**WHAT YOU SHOULD DO:**
Repeat the material exactly from its first line to the line that includes "p.z), .005).obj('cord', 'peach_panel', t)". Skip pictures.
+++
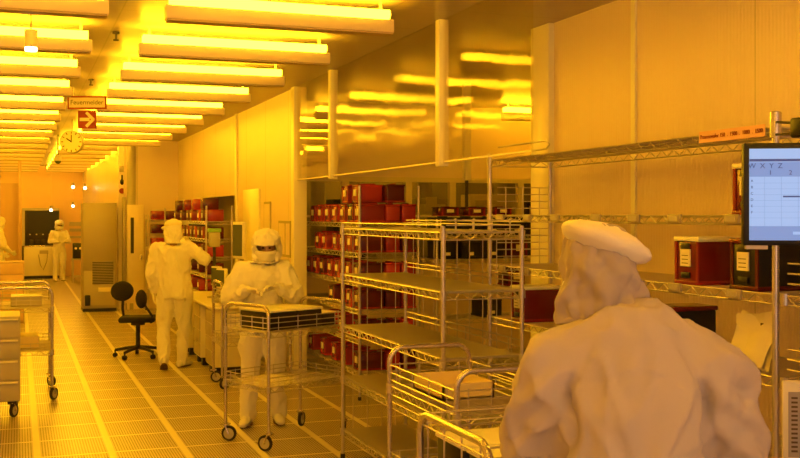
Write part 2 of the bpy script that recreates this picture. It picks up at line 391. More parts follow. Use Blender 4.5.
# clock
d = 16.0; p = gd(72, 142, d)
t = thing('hanging_clock', 'round clock hanging from ceiling beyond the arrow sign', 'clock', p, -T)
R = .175; MB().cyl((0, -.03, 0), (0, .05, 0), R, 32).obj('case', 'grey_metal', t)
MB().cyl((0, -.034, 0), (0, -.03, 0), R - .012, 32).obj('face', 'clock_face', t)
a = MB()
for k in range(12):
    an = k * PI / 6; a.box((math.sin(an) * .14, -.036, math.cos(an) * .14), (.014, .004, .034), M=Matrix.Rotation(an, 3, 'Y'))
a.obj('hour_marks', 'ink', t)
MB().box((0, -.038, .05), (.014, .004, .12)).obj('minute_hand', 'black', t)
MB().box((-.035, -.038, .025), (.018, .004, .1), M=Matrix.Rotation(-math.radians(55), 3, 'Y')).obj('hour_hand', 'black', t)
MB().cyl((0, .01, R - .005), (0, .01, ZC - p.z), .008).obj('stem', 'grey_metal', t)
p = gd(58, 161, 19)
t = thing('dome_camera', 'small dark dome camera hung beyond the clock', 'camera', p)
MB().ell((0, 0, 0), (.055, .055, .055)).obj('dome', 'screen_off', t); MB().cyl((0, 0, .0), (0, 0, .11), .06, 14).obj('collar', 'mid_grey', t); MB().cyl((0, 0, .1), (0, 0, ZC - p.z), .01).obj('stem', 'dark', t)
for k, (px, py, d, lab) in enumerate(((51, 210, 29, 'above the black machine'), (73, 187, 27, 'left of the three in the yellow corner'), (85, 188, 27, 'middle of the three in the yellow corner'), (98, 187, 27, 'right of the three in the yellow corner'), (73, 206, 30, 'lowest, under the left one in the yellow corner'))):
    p = gd(px, py, d)
    t = thing('signal_light', 'tiny bright hanging light, %s' % lab, 'light', p, 0, 'tiny bright lights in the distance')
    MB().ell((0, 0, 0), (.042, .042, .042), 10, 6).obj('bulb', 'spot_glow', t); MB().cyl((0, 0, .03), (0, 0, .11), .034, 10).obj('cap', 'grey_metal', t); MB().cyl((0, 0, .1), (0, 0, ZC - p.z), .005).obj('cord', 'peach_panel', t)

# column with small hanging signs -----------------------------------
p = gp(131, 309); t = thing('column', 'tall grey round column beside the grey cabinet in the distance', 'column', (p.x, p.y, 0))
MB().cyl((0, 0, 0), (0, 0, ZC), .095, 24).obj('shaft', 'mid_grey', t); MB().cyl((0, 0, 0), (0, 0, .12), .115, 24).obj('base_collar', 'grey_metal', t)
MB().bb(-.17, -.06, .3, -.095, .05, 2.2, bev=.01).obj('cable_duct', 'grey_metal', t)
for k, (py, m, nm, lab) in enumerate(((169, 'grey_metal', 'speaker_box', 'small grey box fixed left of the column'), (181, 'black', 'warning_beacon', 'small black beacon left of the column'), (191, 'red_sign', 'alarm_bell', 'small red alarm bell left of the column'))):
    q = gd(122, py, 20.47)
    o = MB()
    if k == 0: o.bb(-.05, -.04, -.06, .05, .04, .06, bev=.01)
    elif k == 1: o.ell((0, 0, -.02), (.04, .04, .06), 10, 6); o.bb(-.015, -.01, 0, .015, .01, .12)
    else: o.cyl((0, -.03, 0), (0, .02, 0), .055, 14); o.cyl((0, -.04, 0), (0, -.03, 0), .02, 10)
    o.bb(0.0, .0, -.012, p.x - q.x - .05, .02 + p.y - q.y, .012)
    tag(o.obj(nm, m, None, loc=q), lab, nm.split('_')[-1])
# door in the cross wall
dd = MB().bb(2.0, 20.93, 0, 2.32, 21.0, 2.05, bev=.004); dr = struct('door_1', dd, 'white_panel')
MB().bb(2.07, 20.92, 1.1, 2.13, 20.93, 1.8).obj('door_window', 'dark', dr); MB().bb(2.25, 20.88, .98, 2.28, 20.93, 1.06).obj('door_handle', 'steel', dr)
# grey cabinet
p = gp(83, 312); t = thing('tall_cabinet', 'tall grey cabinet with vent grille, beside the column', 'cabinet', (p.x, p.y, 0))
W = .62
MB().bb(0, 0, .06, W, .7, 2.08, bev=.01).obj('body', 'grey_metal', t)
MB().bb(.0, .01, .0, W, .6, .06).obj('plinth', 'black', t)
MB().bb(.02, -.012, .12, W * .94, 0, .78, bev=.004).obj('lower_door', 'mid_grey', t)
MB().bb(.02, -.012, .80, W * .94, 0, 2.04, bev=.004).obj('upper_door', 'grey_metal', t)
g = MB(); g.bb(.17, -.02, .52, .56, -.012, .97); g.obj('vent_grille', 'grey_metal', t)
g = MB()
for k in range(14): g.bb(.17, -.026, .53 + k * .031, .56, -.02, .545 + k * .031)
g.obj('grille_slats', 'dark', t)
MB().bb(.03, -.09, .12, .13, -.012, .32, bev=.01).obj('power_box', 'black', t)
MB().bb(.28, -.03, .38, .52, -.012, .46).obj('switch_strip', 'label', t)
# far left block
t = struct('wall_far_left', MB().bb(-1.8, 26.9, 0, .06, 27.0, 2.62), 'pink_panel')
MB().bb(-.35, 26.88, 1.15, -.28, 26.9, 1.3).obj('switch_plate', 'ink', t)
MB().bb(.0, 26.6, 0, .08, 27.0, ZC, bev=.01).obj('corner_post', 'pink_panel', t)
# far machine
p0 = gp(22, 279); p1 = gp(58, 279); t = thing('process_machine', 'far process machine with black screen opening and pale cabinet base', 'machine', (p0.x, p0.y, 0))
W = 34 * p0.length * .95 / F * 1.0 * 1.04
MB().bb(0, 0, .08, W, .9, .92, bev=.01).obj('cabinet', 'trim_light', t); MB().bb(.02, .02, 0, W - .02, .8, .08).obj('plinth', 'black', t)
MB().bb(0, .3, .92, W, .9, 2.02, bev=.01).obj('hood_body', 'dark', t)
MB().bb(.14, .285, 1.32, W - .02, .3, 1.95).obj('screen', 'black', t)
MB().bb(0, .0, .92, W, .32, .96, bev=.005).obj('console_shelf', 'steel', t)
for k in range(4): MB().bb(.2 + k * .17, .05, .96, .32 + k * .17, .2, 1.14, bev=.01).obj('control_unit', 'dark', t)
for k in range(4): MB().ell((.22 + k * .18, .26, 1.28), (.025, .02, .02), 8, 5).obj('indicator', 'label', t)
MB().bb(0, .25, .92, .08, .35, 2.0).obj('side_post', 'mid_grey', t); MB().bb(0, .25, 1.98, W, .32, 2.05).obj('top_rail', 'mid_grey', t)
MB().bb(.0, -.012, .1, .05, 0, .95).obj('edge_strip', 'black', t)
MB().tube([(.45, -.02, .7), (.5, -.02, .4), (.58, -.02, .25), (.68, -.02, .5), (.7, -.02, .75)], .012).obj('cable', 'grey_metal', t)
MB().bb(.48, -.014, .72, .72, 0, .82).obj('grey_label', 'mid_grey', t)
# far bench right of far person
p = gp(72, 283); t = thing('side_table', 'small far table with dark instruments, right of the distant person', 'table', (p.x, p.y, 0))
MB().bb(0, 0, .62, .45, .5, .66, bev=.005).obj('tabletop', 'mid_grey', t)
for x in (.03, .42):
    for y in (.03, .47): MB().bb(x - .02, y - .02, 0, x + .02, y + .02, .62).obj('leg', 'mid_grey', t)
MB().bb(.03, .03, .15, .42, .47, .18).obj('lower_shelf', 'mid_grey', t)
t2 = thing('instrument', 'dark instrument with pale dials on the far side table', 'instrument', (p.x, p.y, .66))
MB().bb(.03, .05, 0, .42, .4, .42, bev=.02).obj('body', 'black', t2)
for k in range(3): MB().cyl((.1 + k * .12, .05, .28), (.1 + k * .12, .03, .28), .035, 10).obj('dial', 'label', t2)
for k, z in enumerate((1.15, 1.35, 1.52)):
    p = gd(73, 240, 31.5)
    tag(MB().bb(p.x - .1, 32.96, z, p.x + .35, 33.0, z + .06 + .03 * k).obj('wall_notice', 'mid_grey'), 'grey notice strip on far yellow wall, %s' % ('lowest', 'middle', 'topmost')[k], 'notice', 'grey notices on the far wall')
# wall details on middle wall near the masked person
for k, (y0, y1, z0, z1) in enumerate(((12.88, 13.25, 1.62, 2.02), (12.1, 12.45, 1.35, 1.78), (11.86, 12.1, 1.35, 1.78))):
    t = thing('wall_hatch', 'thin framed service hatch on the pale wall, %s' % ('left and highest', 'middle of three', 'nearest the glass curtain')[k], 'hatch', (3.0, (y0 + y1) / 2, (z0 + z1) / 2), 0, 'service hatches on the pale wall')
    a = (y1 - y0) / 2; b = (z1 - z0) / 2
    MB().bb(-.012, -a, -b, 0, a, b).obj('frame', 'grey_metal', t); MB().bb(-.016, -a + .03, -b + .03, -.012, a - .03, b - .03).obj('cover', 'white_panel', t)
dr = struct('door_2', MB().bb(2.975, 13.5, 0, 3.0, 14.5, 2.2, bev=.003), 'trim_light')
MB().bb(2.955, 13.56, 1.5, 2.975, 13.62, 1.56).tube([(2.95, 13.59, 1.53), (2.94, 13.72, 1.53)], .014).obj('door_handle', 'dark', dr)

# ------------------------------------------------------------------ wire shelving
def truss(mb, p, q, z, drop=.036, step=.05, r=.0034):
    p = Vector(p); q = Vector(q); L = (q - p).length; n = max(2, int(L / step)); up = Vector((0, 0, 1))
    a = p + up * (z - r); b = q + up * (z - r)
    mb.tube([a, b], r * 1.25, 5); mb.tube([a - up * drop, b - up * drop], r * 1.25, 5)
    pts = [a + (b - a) * (i / n) - (up * drop if i % 2 else up * 0) for i in range(n + 1)]
    for i in range(n): mb.tube([pts[i], pts[i + 1]], r, 4, caps=False)
def shelf_mesh(w, l, spacing=.028, step=.05, r=.0026, drop=.042):
    m = MB(); i = .012
    truss(m, (i, 0, 0), (w - i, 0, 0), 0, step=step, drop=drop); truss(m, (i, l, 0), (w - i, l, 0), 0, step=step, drop=drop)
    truss(m, (0, i, 0), (0, l - i, 0), 0, step=step, drop=drop); truss(m, (w, i, 0), (w, l - i, 0), 0, step=step, drop=drop)
    long_y = l > w
    L, W = (l, w) if long_y else (w, l)
    n = int(L / spacing)
    for k in range(1, n):
        t = k * L / n
        if long_y: m.tube([(0, t, -.003), (w, t, -.003)], r, 4, caps=False)
        else: m.tube([(t, 0, -.003), (t, l, -.003)], r, 4, caps=False)
    for k in (1, 2, 3):
        t = k * W / 4
        if long_y: m.tube([(t, 0, -.010), (t, l, -.010)], r * 1.4, 4, caps=False)
        else: m.tube([(0, t, -.010), (w, t, -.010)], r * 1.4, 4, caps=False)
    for x in (0, w):
        for y in (0, l): m.cyl((x, y, -.045), (x, y, .008), .021, 10)
    return m
def rack(name, label, x0, y0, x1, y1, zs, top, spacing=.028, step=.05, group=None, solid=False, pr=.0135, posts_at=None):
    t = thing(name, label, 'shelving rack', (x0, y0, 0), 0, group); w, l = x1 - x0, y1 - y0
    for x in (0, w):
        for y in (posts_at or (0, l)):
            m = MB().cyl((x, y, .03), (x, y, top), pr, 10); m.ell((x, y, top), (pr, pr, .008), 10, 5)
            z = .1
            while z < top - .03: m.cyl((x, y, z), (x, y, z + .004), pr + .0015, 10); z += .05
            o = m.obj('post', 'wire', t)
            MB().cyl((x, y, 0), (x, y, .035), .017, 10).obj('levelling_foot', 'rubber', o)
    me = shelf_mesh(w, l, spacing, step).mesh('shelf', 'wire')
    out = []
    for z in zs:
        o = link('shelf', me, t, (0, 0, z)); out.append(o)
        if solid: MB().bb(.01, .01, .001, w - .01, l - .01, .005).obj('shelf_liner', 'sheet', o)
    return t, out
def side_rail(parent, p, q, zs, balls=0, name='guard_rail', r=.004, uprights=0, z0=0):
    m = MB(); p = Vector(p); q = Vector(q)
    for z in zs: m.tube([p + Vector((0, 0, z)), q + Vector((0, 0, z))], r, 5)
    for i in range(uprights):
        c = p.lerp(q, (i + .5) / uprights); m.tube([c + Vector((0, 0, z0)), c + Vector((0, 0, max(zs)))], r, 5)
    for i in range(balls):
        c = p.lerp(q, (i + .5) / balls) + Vector((0, 0, max(zs))); m.ell(c, (.011, .011, .011), 8, 5)
    return m.obj(name, 'wire', parent)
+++
**EXERCISE ANSWER:**
Write part 2 of the bpy script that recreates this picture. It picks up at line 391. More parts follow. Use Blender 4.5.
# clock
d = 16.0; p = gd(72, 142, d)
t = thing('hanging_clock', 'round clock hanging from ceiling beyond the arrow sign', 'clock', p, -T)
R = .175; MB().cyl((0, -.03, 0), (0, .05, 0), R, 32).obj('case', 'grey_metal', t)
MB().cyl((0, -.034, 0), (0, -.03, 0), R - .012, 32).obj('face', 'clock_face', t)
a = MB()
for k in range(12):
    an = k * PI / 6; a.box((math.sin(an) * .14, -.036, math.cos(an) * .14), (.014, .004, .034), M=Matrix.Rotation(an, 3, 'Y'))
a.obj('hour_marks', 'ink', t)
MB().box((0, -.038, .05), (.014, .004, .12)).obj('minute_hand', 'black', t)
MB().box((-.035, -.038, .025), (.018, .004, .1), M=Matrix.Rotation(-math.radians(55), 3, 'Y')).obj('hour_hand', 'black', t)
MB().cyl((0, .01, R - .005), (0, .01, ZC - p.z), .008).obj('stem', 'grey_metal', t)
p = gd(58, 161, 19)
t = thing('dome_camera', 'small dark dome camera hung beyond the clock', 'camera', p)
MB().ell((0, 0, 0), (.055, .055, .055)).obj('dome', 'screen_off', t); MB().cyl((0, 0, .0), (0, 0, .11), .06, 14).obj('collar', 'mid_grey', t); MB().cyl((0, 0, .1), (0, 0, ZC - p.z), .01).obj('stem', 'dark', t)
for k, (px, py, d, lab) in enumerate(((51, 210, 29, 'above the black machine'), (73, 187, 27, 'left of the three in the yellow corner'), (85, 188, 27, 'middle of the three in the yellow corner'), (98, 187, 27, 'right of the three in the yellow corner'), (73, 206, 30, 'lowest, under the left one in the yellow corner'))):
    p = gd(px, py, d)
    t = thing('signal_light', 'tiny bright hanging light, %s' % lab, 'light', p, 0, 'tiny bright lights in the distance')
    MB().ell((0, 0, 0), (.042, .042, .042), 10, 6).obj('bulb', 'spot_glow', t); MB().cyl((0, 0, .03), (0, 0, .11), .034, 10).obj('cap', 'grey_metal', t); MB().cyl((0, 0, .1), (0, 0, ZC - p.z), .005).obj('cord', 'peach_panel', t)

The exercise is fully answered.